Six years ago, at the age of sixteen, I was comfortably living at home with my older sister and two younger brothers. I was fortunate enough to not only have loving parents that supported me financially but who also guided me through my teenage years. Having just started my GCSE’s, I was doing very well at school with the prospect of going to college to further my education. I had a trouble-free life with my main concerns revolving around my friends and boyfriend, that when looking back, felt like serious issues but in actual fact were trivial teenage problems.
This life could not have been more different from that of Rabecca Munthani. She grew up in Chitipa, Malawi, with her brother and mother; the family was very poor and has always lived with financial uncertainty. At the tender age of fifteen she was forced to go and find a husband who could support her, as her mother no longer could. Her first year of marriage was a year full of violent sexual abuse; she wasn’t even given the financial security she hoped for and had to drop out of school to care for her husband. After a year of staying in this cruel marriage, for not wanting to be a burden on her mother, she gave birth to her daughter Theresa at the age of sixteen. Just a month after the birth, her abusive drunken husband chased them out of the house. Having nowhere to go, she went back to her mother who still couldn’t support her and sent her to live with her elderly grandmother in Ekwendeni. Theresa is now three and Rabecca is fortunately back in school and is studying in Form Three; this is all paid for by another relative and, although she is stable for now, she has no steady income and is without the security I took for granted whilst growing up. When asked to describe her situation in her own words she said:
“I am Rabecca Munthani. I am 18 years old. I was married when I have 15 years old and I have a daughter, Tele. I was married because our family is poor. I dropped out of my school because my parents were very poor. They told me that they couldn’t fund school fees and things which can help me with my education. So they told me, go and find a husband who can help us with things. But I found that marriage can’t solve my problem. My problem won’t end unless I go back to school and educate myself so that maybe I will find a job, which will help me and my parents.”

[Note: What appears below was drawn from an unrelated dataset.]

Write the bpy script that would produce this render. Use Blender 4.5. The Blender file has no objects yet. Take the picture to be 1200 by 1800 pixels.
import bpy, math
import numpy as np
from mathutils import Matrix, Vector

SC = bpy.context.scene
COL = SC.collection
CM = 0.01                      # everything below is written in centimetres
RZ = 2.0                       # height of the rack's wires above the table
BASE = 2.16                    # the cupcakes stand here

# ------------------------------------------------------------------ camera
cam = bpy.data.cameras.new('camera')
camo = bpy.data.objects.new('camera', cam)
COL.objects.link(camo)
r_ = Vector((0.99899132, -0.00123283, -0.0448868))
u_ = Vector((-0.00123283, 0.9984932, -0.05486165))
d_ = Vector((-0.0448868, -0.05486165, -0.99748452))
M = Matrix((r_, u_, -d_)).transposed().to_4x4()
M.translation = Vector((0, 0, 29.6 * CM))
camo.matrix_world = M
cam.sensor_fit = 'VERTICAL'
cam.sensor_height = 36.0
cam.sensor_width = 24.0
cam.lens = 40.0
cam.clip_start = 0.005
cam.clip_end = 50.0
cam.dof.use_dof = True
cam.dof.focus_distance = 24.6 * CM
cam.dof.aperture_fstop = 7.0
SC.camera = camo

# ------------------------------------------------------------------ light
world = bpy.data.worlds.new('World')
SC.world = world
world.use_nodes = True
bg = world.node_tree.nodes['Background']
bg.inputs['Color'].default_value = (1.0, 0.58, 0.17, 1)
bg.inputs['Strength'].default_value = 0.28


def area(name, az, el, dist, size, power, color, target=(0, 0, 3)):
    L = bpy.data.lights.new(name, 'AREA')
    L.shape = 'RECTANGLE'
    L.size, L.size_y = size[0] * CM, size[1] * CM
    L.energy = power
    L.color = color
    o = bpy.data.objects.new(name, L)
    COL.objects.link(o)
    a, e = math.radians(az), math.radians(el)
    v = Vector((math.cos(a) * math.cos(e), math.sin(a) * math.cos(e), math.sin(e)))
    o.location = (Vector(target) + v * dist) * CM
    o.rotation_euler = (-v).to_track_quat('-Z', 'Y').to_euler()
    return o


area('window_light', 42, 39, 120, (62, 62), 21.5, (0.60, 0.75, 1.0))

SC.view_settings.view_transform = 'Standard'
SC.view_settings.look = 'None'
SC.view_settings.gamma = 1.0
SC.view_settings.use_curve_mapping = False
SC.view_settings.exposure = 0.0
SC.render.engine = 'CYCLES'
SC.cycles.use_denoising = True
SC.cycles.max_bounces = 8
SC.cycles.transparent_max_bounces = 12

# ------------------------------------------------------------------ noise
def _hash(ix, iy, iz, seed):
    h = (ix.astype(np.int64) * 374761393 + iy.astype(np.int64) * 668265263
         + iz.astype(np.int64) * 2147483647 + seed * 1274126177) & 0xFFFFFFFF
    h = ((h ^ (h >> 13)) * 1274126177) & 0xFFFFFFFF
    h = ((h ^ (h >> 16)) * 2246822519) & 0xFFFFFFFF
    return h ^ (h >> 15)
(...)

At the age of sixteen, girls like Rabecca shouldn’t have to face problems such as having an abusive and violent husband and wondering how she can provide food for her daughter’s next meal. Early child marriages are a violation of human rights with one in three girls, in the developing world, being forced to marry under the age of eighteen simply because their family don’t have enough money to support them. Rabecca shouldn’t have had to stay with such a horrible man, simply so she has somewhere to live. More needs to happen to prevent girls, just like Rabecca, from losing their childhood overnight. She should have had teenage worries about friends and school rather than that of the survival of her daughter.